Short Takes
Karma, colonial India and Bollywood
Reviewed by Randeep Wadehra

Starstruck
by Rajal Pitroda
Harper Collins. Pages: 306. Rs. 199

Sapna Shah is an intern with an entertainment magazine in New York. A Bollywood fan, she often goes into trance while watching the dream-weaving movies. One day, to her great joy, she is given an assignment – her first – to do a story on Bollywood, for which she has to come to Mumbai where Nasha Kapoor, a journalist, is supposed to put her in touch with the movers and shakers of tinsel town. However, when she reaches Mumbai, she finds that she is on her own but manages to break into the charmed circle of top stars, directors and producers. Her American accent proves to be more than a passport to this rarefied echelon of Mumbai society; it becomes her talisman that fetches her unexpected and lucrative job offers as well as protects her against perils that are capable of destroying lesser mortals.

Happening Bollywood personalities like producers Gautam Gupta and Imran Moody, and heartthrob Aradhana Roy, become Sapna’s friends, as do many others. Soon she is offered a job to market Gupta’s latest production in America and the rest of the West. Just when she begins to think that life is a beautiful dream, intrigue, murder and the underworld unleash a nightmare.

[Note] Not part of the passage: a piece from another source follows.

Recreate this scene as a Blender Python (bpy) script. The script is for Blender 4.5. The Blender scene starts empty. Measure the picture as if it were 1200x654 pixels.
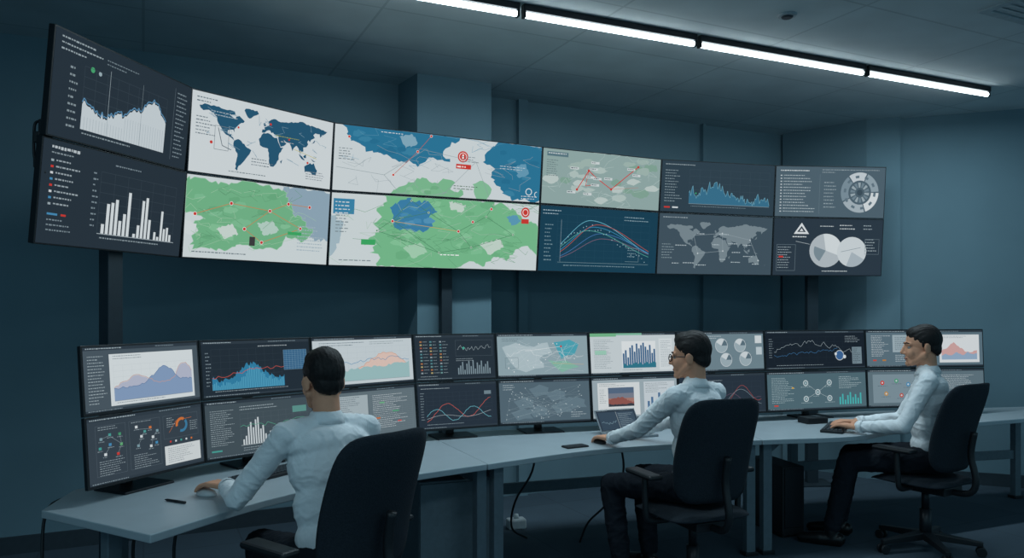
import bpy, bmesh, math, random
from mathutils import Vector, Matrix, noise
from mathutils.geometry import tessellate_polygon
import numpy as np

SC = bpy.context.scene
COL = SC.collection
CAMZ = 1.55; F = 900.0; HZ = 363.0
CEIL = 3.30

# ------------------------------------------------------------------ materials
def lin(c):
    r = []
    for v in c[:3]:
        v = v/255.0
        r.append(v/12.92 if v <= 0.04045 else ((v+0.055)/1.055)**2.4)
    return r
def mat(name, col, rough=0.6, metal=0.0, var=0.08, scale=30.0, bump=0.0, spec=0.4, dist=0.01, distort=0.0):
    m = bpy.data.materials.new(name); m.use_nodes = True
    nt = m.node_tree; b = nt.nodes['Principled BSDF']
    b.inputs['Roughness'].default_value = rough
    b.inputs['Metallic'].default_value = metal
    b.inputs['Specular IOR Level'].default_value = spec
    tc = nt.nodes.new('ShaderNodeTexCoord')
    nz = nt.nodes.new('ShaderNodeTexNoise'); nz.inputs['Scale'].default_value = scale
    nz.inputs['Detail'].default_value = 4; nz.inputs['Distortion'].default_value = distort
    nt.links.new(tc.outputs['Object'], nz.inputs['Vector'])
    rp = nt.nodes.new('ShaderNodeValToRGB')
    l = lin(col)
    rp.color_ramp.elements[0].color = [max(0, x*(1-var)) for x in l]+[1]
    rp.color_ramp.elements[1].color = [min(1, x*(1+var)) for x in l]+[1]
    rp.color_ramp.elements[0].position = 0.3; rp.color_ramp.elements[1].position = 0.7
    nt.links.new(nz.outputs['Fac'], rp.inputs['Fac'])
    nt.links.new(rp.outputs['Color'], b.inputs['Base Color'])
    if bump:
        bp = nt.nodes.new('ShaderNodeBump'); bp.inputs['Strength'].default_value = bump
        bp.inputs['Distance'].default_value = dist
        nt.links.new(nz.outputs['Fac'], bp.inputs['Height'])
        nt.links.new(bp.outputs['Normal'], b.inputs['Normal'])
    return m
def brickmat(name, c1, c2, mortar, bw, rh, ms, rot=(0,0,0), rough=0.8, offset=0.0):
    m = bpy.data.materials.new(name); m.use_nodes = True
    nt = m.node_tree; b = nt.nodes['Principled BSDF']
    b.inputs['Roughness'].default_value = rough
    b.inputs['Specular IOR Level'].default_value = 0.3
    tc = nt.nodes.new('ShaderNodeTexCoord'); mp = nt.nodes.new('ShaderNodeMapping')
    mp.inputs['Rotation'].default_value = rot
    br = nt.nodes.new('ShaderNodeTexBrick')
    br.offset = offset; br.squash = 1.0
    br.inputs['Color1'].default_value = lin(c1)+[1]; br.inputs['Color2'].default_value = lin(c2)+[1]
    br.inputs['Mortar'].default_value = lin(mortar)+[1]
    br.inputs['Scale'].default_value = 1.0
    br.inputs['Mortar Size'].default_value = ms
    br.inputs['Brick Width'].default_value = bw; br.inputs['Row Height'].default_value = rh
    nt.links.new(tc.outputs['Object'], mp.inputs['Vector'])
    nt.links.new(mp.outputs['Vector'], br.inputs['Vector'])
    nz = nt.nodes.new('ShaderNodeTexNoise'); nz.inputs['Scale'].default_value = 3.0
    nt.links.new(tc.outputs['Object'], nz.inputs['Vector'])
    mx = nt.nodes.new('ShaderNodeMixRGB'); mx.blend_type = 'MULTIPLY'; mx.inputs['Fac'].default_value = 0.25
    nt.links.new(br.outputs['Color'], mx.inputs['Color1']); nt.links.new(nz.outputs['Fac'], mx.inputs['Color2'])
    nt.links.new(mx.outputs['Color'], b.inputs['Base Color'])
    return m
def emis(name, col, strength):
    m = bpy.data.materials.new(name); m.use_nodes = True
    nt = m.node_tree; nt.nodes.clear()
    o = nt.nodes.new('ShaderNodeOutputMaterial'); e = nt.nodes.new('ShaderNodeEmission')
    e.inputs['Color'].default_value = list(col)+[1]; e.inputs['Strength'].default_value = strength
    nt.links.new(e.outputs[0], o.inputs[0]); return m
def screenmat():
    m = bpy.data.materials.new('display_image'); m.use_nodes = True
    nt = m.node_tree; nt.nodes.clear()
    o = nt.nodes.new('ShaderNodeOutputMaterial'); e = nt.nodes.new('ShaderNodeEmission')
    a = nt.nodes.new('ShaderNodeAttribute'); a.attribute_name = 'Col'
    e.inputs['Strength'].default_value = 0.95
    nt.links.new(a.outputs['Color'], e.inputs['Color'])
    nt.links.new(e.outputs[0], o.inputs[0]); return m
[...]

This novel has several fascinating features. Firstly, although Bollywood is its subject matter, the usual elements like casting couch and sexploitation etc have been avoided. Even where marital infidelity and adultery is portrayed, the author has successfully kept sleaze and smut out of the narrative. Sapna’s heartbreak has been handled with finesse. The ending is kept short. The narrative leaves quite a bit to the readers’ imagination even as it keeps them involved till the end. This novel is truly different.

 

The Spell of the Flying Foxes
by Sylvia Dyer
Penguin Books. Pages: 254. Rs. 299

Situated on the Indo-Nepal border, Dhang is a nondescript dwelling on the foothills of Himalayas in Bihar’s Champaran district. Its soil is extremely fertile thanks to the alluvial deposits from river Baghmati that flows through it. This is where an Englishman, Alfred Augustus Tripe, decided to settle down and take up indigo farming in the late nineteenth century. As a consequence, an entire village cropped up near the farmland which housed domestics, farmhands and others needed to do various chores. Tripe married an Indian and thus laid the foundation of an Anglo-Indian family that spanned more than five generations – from colonial to free India.

Structured as a novel, this autobiographical family saga gives us glimpses of the social, economic and political scene of colonial India, viz., picnics and shikar etc. Casteism, untouchability and superstition feature in the narrative with the same prominence as rebellion against the orthodoxy in the person of a Brahmin dacoit; racism is hardly mentioned. Family intrigues, too, keep the reader engrossed. After one has finished reading this book, what lingers in the memory is the manner in which the family’s fortunes change after 1942, when the anti-British sentiment grips the subcontinent. If you like family sagas, this one is certainly for you.

 

Serendipity, Fate & Karma
by Anshu Pathak
Diamond Books. Pages: pages: 158. Rs. 100

Devansh Baruah from Dibrugarh, India, is an architect who meets a stunning young woman in Cairo, Egypt. Her name is Natajsha Kristian from Dalarna, Sweden. She is, basically, a free spirit who does painting, plays piano or dances the salsa – depending upon her whim. The two fall in love but eventually go their separate ways. Devansh marries Runa, his childhood sweetheart. However, decades later, Devansh and Natajsha meet again – she a spiritually evolved person, and he an extremely dissatisfied and distressed husband. The story meanders through the labyrinth of previous births, the theory of karma etc.